- **TASK DETAILS**
Output every line below exactly.

- **COLLECTED DATA**
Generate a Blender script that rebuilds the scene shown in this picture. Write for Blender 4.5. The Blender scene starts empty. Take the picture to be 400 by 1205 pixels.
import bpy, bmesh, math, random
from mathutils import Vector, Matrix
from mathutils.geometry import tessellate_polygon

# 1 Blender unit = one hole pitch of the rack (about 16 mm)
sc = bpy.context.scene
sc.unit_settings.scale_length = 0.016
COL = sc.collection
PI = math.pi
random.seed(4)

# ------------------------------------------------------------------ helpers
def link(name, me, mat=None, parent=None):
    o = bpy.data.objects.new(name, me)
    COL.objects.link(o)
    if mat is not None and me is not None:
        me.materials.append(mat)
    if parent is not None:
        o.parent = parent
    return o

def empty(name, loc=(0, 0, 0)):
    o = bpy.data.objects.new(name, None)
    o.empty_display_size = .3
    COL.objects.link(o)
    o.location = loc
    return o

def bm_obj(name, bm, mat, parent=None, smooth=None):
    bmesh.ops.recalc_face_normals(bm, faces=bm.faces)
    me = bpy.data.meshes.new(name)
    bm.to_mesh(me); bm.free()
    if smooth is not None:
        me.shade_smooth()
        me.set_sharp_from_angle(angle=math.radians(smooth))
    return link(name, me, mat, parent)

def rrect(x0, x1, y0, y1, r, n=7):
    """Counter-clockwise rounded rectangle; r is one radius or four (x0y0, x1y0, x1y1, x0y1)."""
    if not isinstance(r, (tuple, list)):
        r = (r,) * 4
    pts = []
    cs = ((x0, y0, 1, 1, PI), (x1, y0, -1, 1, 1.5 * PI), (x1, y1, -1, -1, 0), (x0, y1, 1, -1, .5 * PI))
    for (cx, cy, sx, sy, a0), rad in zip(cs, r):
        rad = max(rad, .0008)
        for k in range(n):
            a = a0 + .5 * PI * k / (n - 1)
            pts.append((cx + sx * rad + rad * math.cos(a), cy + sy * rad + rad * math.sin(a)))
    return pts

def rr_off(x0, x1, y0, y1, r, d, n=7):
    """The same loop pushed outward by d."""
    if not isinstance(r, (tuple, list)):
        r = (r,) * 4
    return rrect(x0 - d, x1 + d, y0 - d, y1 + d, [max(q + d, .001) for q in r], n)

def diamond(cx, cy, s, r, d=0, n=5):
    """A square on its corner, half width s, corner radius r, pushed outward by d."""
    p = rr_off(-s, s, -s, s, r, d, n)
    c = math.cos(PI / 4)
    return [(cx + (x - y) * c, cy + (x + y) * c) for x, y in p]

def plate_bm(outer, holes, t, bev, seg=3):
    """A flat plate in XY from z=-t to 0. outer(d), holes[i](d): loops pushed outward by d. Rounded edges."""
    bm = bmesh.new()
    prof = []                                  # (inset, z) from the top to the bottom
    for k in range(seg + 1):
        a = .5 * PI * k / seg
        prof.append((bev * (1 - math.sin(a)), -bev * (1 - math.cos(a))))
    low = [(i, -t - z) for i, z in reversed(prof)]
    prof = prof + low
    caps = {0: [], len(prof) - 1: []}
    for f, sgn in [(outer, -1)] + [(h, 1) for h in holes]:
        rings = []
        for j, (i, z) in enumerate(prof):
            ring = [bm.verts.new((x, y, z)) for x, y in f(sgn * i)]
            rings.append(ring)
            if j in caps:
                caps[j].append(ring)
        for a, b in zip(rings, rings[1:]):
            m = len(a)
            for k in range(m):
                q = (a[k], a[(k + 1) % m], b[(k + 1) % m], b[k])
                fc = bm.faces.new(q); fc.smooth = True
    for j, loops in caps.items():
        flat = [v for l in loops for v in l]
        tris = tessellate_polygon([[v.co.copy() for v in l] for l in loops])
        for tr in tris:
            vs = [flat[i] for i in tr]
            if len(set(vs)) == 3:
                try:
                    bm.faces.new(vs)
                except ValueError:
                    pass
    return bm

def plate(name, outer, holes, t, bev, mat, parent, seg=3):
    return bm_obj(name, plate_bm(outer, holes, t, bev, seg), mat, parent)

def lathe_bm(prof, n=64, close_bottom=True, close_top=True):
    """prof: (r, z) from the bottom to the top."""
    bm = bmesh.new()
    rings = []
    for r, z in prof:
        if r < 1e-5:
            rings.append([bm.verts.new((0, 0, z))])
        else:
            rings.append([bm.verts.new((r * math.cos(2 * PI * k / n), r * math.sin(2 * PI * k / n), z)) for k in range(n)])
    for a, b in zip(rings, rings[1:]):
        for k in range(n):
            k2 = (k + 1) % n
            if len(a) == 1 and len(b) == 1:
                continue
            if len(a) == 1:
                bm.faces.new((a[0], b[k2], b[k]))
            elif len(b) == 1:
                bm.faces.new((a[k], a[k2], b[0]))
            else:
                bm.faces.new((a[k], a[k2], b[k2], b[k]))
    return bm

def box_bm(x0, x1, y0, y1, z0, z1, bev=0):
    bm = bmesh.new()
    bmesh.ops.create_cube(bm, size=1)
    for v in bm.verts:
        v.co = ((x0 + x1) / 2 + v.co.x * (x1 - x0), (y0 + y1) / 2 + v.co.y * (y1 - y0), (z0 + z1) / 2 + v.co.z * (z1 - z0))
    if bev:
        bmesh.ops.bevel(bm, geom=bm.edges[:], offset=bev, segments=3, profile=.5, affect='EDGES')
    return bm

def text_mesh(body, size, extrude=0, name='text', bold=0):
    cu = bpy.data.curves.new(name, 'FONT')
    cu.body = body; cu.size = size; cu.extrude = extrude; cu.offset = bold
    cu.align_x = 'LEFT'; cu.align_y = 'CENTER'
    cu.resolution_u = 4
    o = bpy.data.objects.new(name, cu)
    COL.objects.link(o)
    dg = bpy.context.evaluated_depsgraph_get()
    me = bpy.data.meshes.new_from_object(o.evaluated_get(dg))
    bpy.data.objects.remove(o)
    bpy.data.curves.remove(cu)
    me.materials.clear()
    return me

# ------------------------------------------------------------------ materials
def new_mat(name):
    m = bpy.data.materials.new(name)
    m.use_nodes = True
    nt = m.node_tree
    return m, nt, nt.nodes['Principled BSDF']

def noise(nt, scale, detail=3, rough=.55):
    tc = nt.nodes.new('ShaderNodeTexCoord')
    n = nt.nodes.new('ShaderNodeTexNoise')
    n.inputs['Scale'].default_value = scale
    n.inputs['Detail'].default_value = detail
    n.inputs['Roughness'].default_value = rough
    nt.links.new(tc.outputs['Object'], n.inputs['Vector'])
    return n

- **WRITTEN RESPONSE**
Generate a Blender script that rebuilds the scene shown in this picture. Write for Blender 4.5. The Blender scene starts empty. Take the picture to be 400 by 1205 pixels.
import bpy, bmesh, math, random
from mathutils import Vector, Matrix
from mathutils.geometry import tessellate_polygon

# 1 Blender unit = one hole pitch of the rack (about 16 mm)
sc = bpy.context.scene
sc.unit_settings.scale_length = 0.016
COL = sc.collection
PI = math.pi
random.seed(4)

# ------------------------------------------------------------------ helpers
def link(name, me, mat=None, parent=None):
    o = bpy.data.objects.new(name, me)
    COL.objects.link(o)
    if mat is not None and me is not None:
        me.materials.append(mat)
    if parent is not None:
        o.parent = parent
    return o

def empty(name, loc=(0, 0, 0)):
    o = bpy.data.objects.new(name, None)
    o.empty_display_size = .3
    COL.objects.link(o)
    o.location = loc
    return o

def bm_obj(name, bm, mat, parent=None, smooth=None):
    bmesh.ops.recalc_face_normals(bm, faces=bm.faces)
    me = bpy.data.meshes.new(name)
    bm.to_mesh(me); bm.free()
    if smooth is not None:
        me.shade_smooth()
        me.set_sharp_from_angle(angle=math.radians(smooth))
    return link(name, me, mat, parent)

def rrect(x0, x1, y0, y1, r, n=7):
    """Counter-clockwise rounded rectangle; r is one radius or four (x0y0, x1y0, x1y1, x0y1)."""
    if not isinstance(r, (tuple, list)):
        r = (r,) * 4
    pts = []
    cs = ((x0, y0, 1, 1, PI), (x1, y0, -1, 1, 1.5 * PI), (x1, y1, -1, -1, 0), (x0, y1, 1, -1, .5 * PI))
    for (cx, cy, sx, sy, a0), rad in zip(cs, r):
        rad = max(rad, .0008)
        for k in range(n):
            a = a0 + .5 * PI * k / (n - 1)
            pts.append((cx + sx * rad + rad * math.cos(a), cy + sy * rad + rad * math.sin(a)))
    return pts

def rr_off(x0, x1, y0, y1, r, d, n=7):
    """The same loop pushed outward by d."""
    if not isinstance(r, (tuple, list)):
        r = (r,) * 4
    return rrect(x0 - d, x1 + d, y0 - d, y1 + d, [max(q + d, .001) for q in r], n)

def diamond(cx, cy, s, r, d=0, n=5):
    """A square on its corner, half width s, corner radius r, pushed outward by d."""
    p = rr_off(-s, s, -s, s, r, d, n)
    c = math.cos(PI / 4)
    return [(cx + (x - y) * c, cy + (x + y) * c) for x, y in p]

def plate_bm(outer, holes, t, bev, seg=3):
    """A flat plate in XY from z=-t to 0. outer(d), holes[i](d): loops pushed outward by d. Rounded edges."""
    bm = bmesh.new()
    prof = []                                  # (inset, z) from the top to the bottom
    for k in range(seg + 1):
        a = .5 * PI * k / seg
        prof.append((bev * (1 - math.sin(a)), -bev * (1 - math.cos(a))))
    low = [(i, -t - z) for i, z in reversed(prof)]
    prof = prof + low
    caps = {0: [], len(prof) - 1: []}
    for f, sgn in [(outer, -1)] + [(h, 1) for h in holes]:
        rings = []
        for j, (i, z) in enumerate(prof):
            ring = [bm.verts.new((x, y, z)) for x, y in f(sgn * i)]
            rings.append(ring)
            if j in caps:
                caps[j].append(ring)
        for a, b in zip(rings, rings[1:]):
            m = len(a)
            for k in range(m):
                q = (a[k], a[(k + 1) % m], b[(k + 1) % m], b[k])
                fc = bm.faces.new(q); fc.smooth = True
    for j, loops in caps.items():
        flat = [v for l in loops for v in l]
        tris = tessellate_polygon([[v.co.copy() for v in l] for l in loops])
        for tr in tris:
            vs = [flat[i] for i in tr]
            if len(set(vs)) == 3:
                try:
                    bm.faces.new(vs)
                except ValueError:
                    pass
    return bm

def plate(name, outer, holes, t, bev, mat, parent, seg=3):
    return bm_obj(name, plate_bm(outer, holes, t, bev, seg), mat, parent)

def lathe_bm(prof, n=64, close_bottom=True, close_top=True):
    """prof: (r, z) from the bottom to the top."""
    bm = bmesh.new()
    rings = []
    for r, z in prof:
        if r < 1e-5:
            rings.append([bm.verts.new((0, 0, z))])
        else:
            rings.append([bm.verts.new((r * math.cos(2 * PI * k / n), r * math.sin(2 * PI * k / n), z)) for k in range(n)])
    for a, b in zip(rings, rings[1:]):
        for k in range(n):
            k2 = (k + 1) % n
            if len(a) == 1 and len(b) == 1:
                continue
            if len(a) == 1:
                bm.faces.new((a[0], b[k2], b[k]))
            elif len(b) == 1:
                bm.faces.new((a[k], a[k2], b[0]))
            else:
                bm.faces.new((a[k], a[k2], b[k2], b[k]))
    return bm

def box_bm(x0, x1, y0, y1, z0, z1, bev=0):
    bm = bmesh.new()
    bmesh.ops.create_cube(bm, size=1)
    for v in bm.verts:
        v.co = ((x0 + x1) / 2 + v.co.x * (x1 - x0), (y0 + y1) / 2 + v.co.y * (y1 - y0), (z0 + z1) / 2 + v.co.z * (z1 - z0))
    if bev:
        bmesh.ops.bevel(bm, geom=bm.edges[:], offset=bev, segments=3, profile=.5, affect='EDGES')
    return bm

def text_mesh(body, size, extrude=0, name='text', bold=0):
    cu = bpy.data.curves.new(name, 'FONT')
    cu.body = body; cu.size = size; cu.extrude = extrude; cu.offset = bold
    cu.align_x = 'LEFT'; cu.align_y = 'CENTER'
    cu.resolution_u = 4
    o = bpy.data.objects.new(name, cu)
    COL.objects.link(o)
    dg = bpy.context.evaluated_depsgraph_get()
    me = bpy.data.meshes.new_from_object(o.evaluated_get(dg))
    bpy.data.objects.remove(o)
    bpy.data.curves.remove(cu)
    me.materials.clear()
    return me

# ------------------------------------------------------------------ materials
def new_mat(name):
    m = bpy.data.materials.new(name)
    m.use_nodes = True
    nt = m.node_tree
    return m, nt, nt.nodes['Principled BSDF']

def noise(nt, scale, detail=3, rough=.55):
    tc = nt.nodes.new('ShaderNodeTexCoord')
    n = nt.nodes.new('ShaderNodeTexNoise')
    n.inputs['Scale'].default_value = scale
    n.inputs['Detail'].default_value = detail
    n.inputs['Roughness'].default_value = rough
    nt.links.new(tc.outputs['Object'], n.inputs['Vector'])
    return n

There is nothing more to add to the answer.